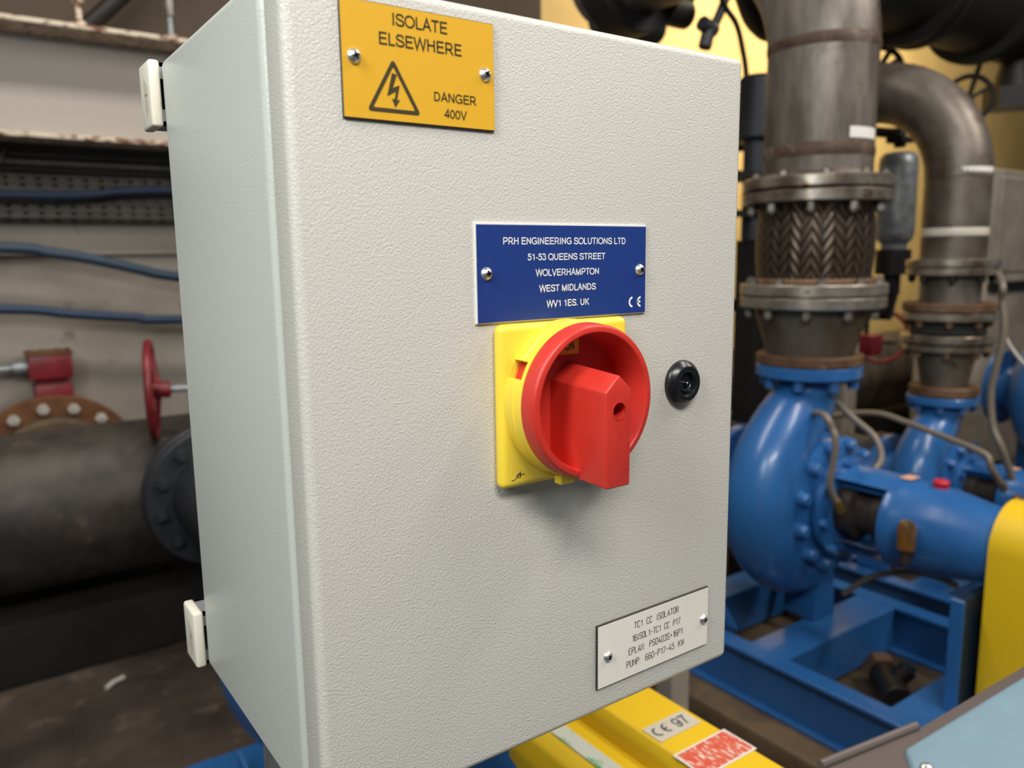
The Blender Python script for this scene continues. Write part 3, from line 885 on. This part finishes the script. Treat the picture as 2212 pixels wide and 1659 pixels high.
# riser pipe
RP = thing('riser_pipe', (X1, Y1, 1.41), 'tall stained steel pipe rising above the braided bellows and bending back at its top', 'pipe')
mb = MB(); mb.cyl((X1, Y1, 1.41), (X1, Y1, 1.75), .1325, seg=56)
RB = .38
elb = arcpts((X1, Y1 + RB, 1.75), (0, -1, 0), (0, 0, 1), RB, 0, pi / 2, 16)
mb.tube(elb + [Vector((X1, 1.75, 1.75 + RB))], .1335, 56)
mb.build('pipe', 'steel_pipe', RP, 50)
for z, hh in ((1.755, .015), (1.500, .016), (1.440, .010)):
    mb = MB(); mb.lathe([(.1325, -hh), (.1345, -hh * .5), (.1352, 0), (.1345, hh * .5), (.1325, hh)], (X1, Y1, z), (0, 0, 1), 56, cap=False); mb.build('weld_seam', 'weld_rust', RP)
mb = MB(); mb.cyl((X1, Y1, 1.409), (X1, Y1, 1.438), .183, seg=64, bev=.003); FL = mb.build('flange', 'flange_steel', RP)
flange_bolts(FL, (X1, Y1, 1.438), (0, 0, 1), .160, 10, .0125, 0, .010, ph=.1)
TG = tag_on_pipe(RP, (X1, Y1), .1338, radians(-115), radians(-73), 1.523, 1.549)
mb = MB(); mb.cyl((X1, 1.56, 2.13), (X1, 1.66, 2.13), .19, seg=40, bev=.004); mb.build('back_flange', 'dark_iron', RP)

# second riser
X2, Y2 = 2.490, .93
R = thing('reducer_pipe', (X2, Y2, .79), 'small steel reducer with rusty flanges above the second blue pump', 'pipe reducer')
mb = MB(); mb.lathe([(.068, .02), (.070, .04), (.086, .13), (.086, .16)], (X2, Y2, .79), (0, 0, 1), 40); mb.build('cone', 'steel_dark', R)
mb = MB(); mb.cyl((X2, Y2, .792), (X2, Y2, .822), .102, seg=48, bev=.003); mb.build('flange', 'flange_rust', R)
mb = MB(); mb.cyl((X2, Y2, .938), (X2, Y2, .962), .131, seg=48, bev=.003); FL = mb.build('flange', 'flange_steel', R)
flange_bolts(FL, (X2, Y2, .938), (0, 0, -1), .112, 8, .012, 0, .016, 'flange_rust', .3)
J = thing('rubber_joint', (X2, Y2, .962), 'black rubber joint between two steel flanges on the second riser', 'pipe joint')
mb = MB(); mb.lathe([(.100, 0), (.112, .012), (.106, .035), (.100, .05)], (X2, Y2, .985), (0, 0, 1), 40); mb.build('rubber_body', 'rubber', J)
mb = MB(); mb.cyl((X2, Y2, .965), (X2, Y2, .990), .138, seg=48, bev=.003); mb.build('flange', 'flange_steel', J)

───

▶ Task requirements
Please quote the lines of the material, beginning with the first and ending with the one that contains "mb.build('back_flange', 'dark_iron', RP)", exactly as written and without any pictures.

▶ Solution to this problem
The Blender Python script for this scene continues. Write part 3, from line 885 on. This part finishes the script. Treat the picture as 2212 pixels wide and 1659 pixels high.
# riser pipe
RP = thing('riser_pipe', (X1, Y1, 1.41), 'tall stained steel pipe rising above the braided bellows and bending back at its top', 'pipe')
mb = MB(); mb.cyl((X1, Y1, 1.41), (X1, Y1, 1.75), .1325, seg=56)
RB = .38
elb = arcpts((X1, Y1 + RB, 1.75), (0, -1, 0), (0, 0, 1), RB, 0, pi / 2, 16)
mb.tube(elb + [Vector((X1, 1.75, 1.75 + RB))], .1335, 56)
mb.build('pipe', 'steel_pipe', RP, 50)
for z, hh in ((1.755, .015), (1.500, .016), (1.440, .010)):
    mb = MB(); mb.lathe([(.1325, -hh), (.1345, -hh * .5), (.1352, 0), (.1345, hh * .5), (.1325, hh)], (X1, Y1, z), (0, 0, 1), 56, cap=False); mb.build('weld_seam', 'weld_rust', RP)
mb = MB(); mb.cyl((X1, Y1, 1.409), (X1, Y1, 1.438), .183, seg=64, bev=.003); FL = mb.build('flange', 'flange_steel', RP)
flange_bolts(FL, (X1, Y1, 1.438), (0, 0, 1), .160, 10, .0125, 0, .010, ph=.1)
TG = tag_on_pipe(RP, (X1, Y1), .1338, radians(-115), radians(-73), 1.523, 1.549)
mb = MB(); mb.cyl((X1, 1.56, 2.13), (X1, 1.66, 2.13), .19, seg=40, bev=.004); mb.build('back_flange', 'dark_iron', RP)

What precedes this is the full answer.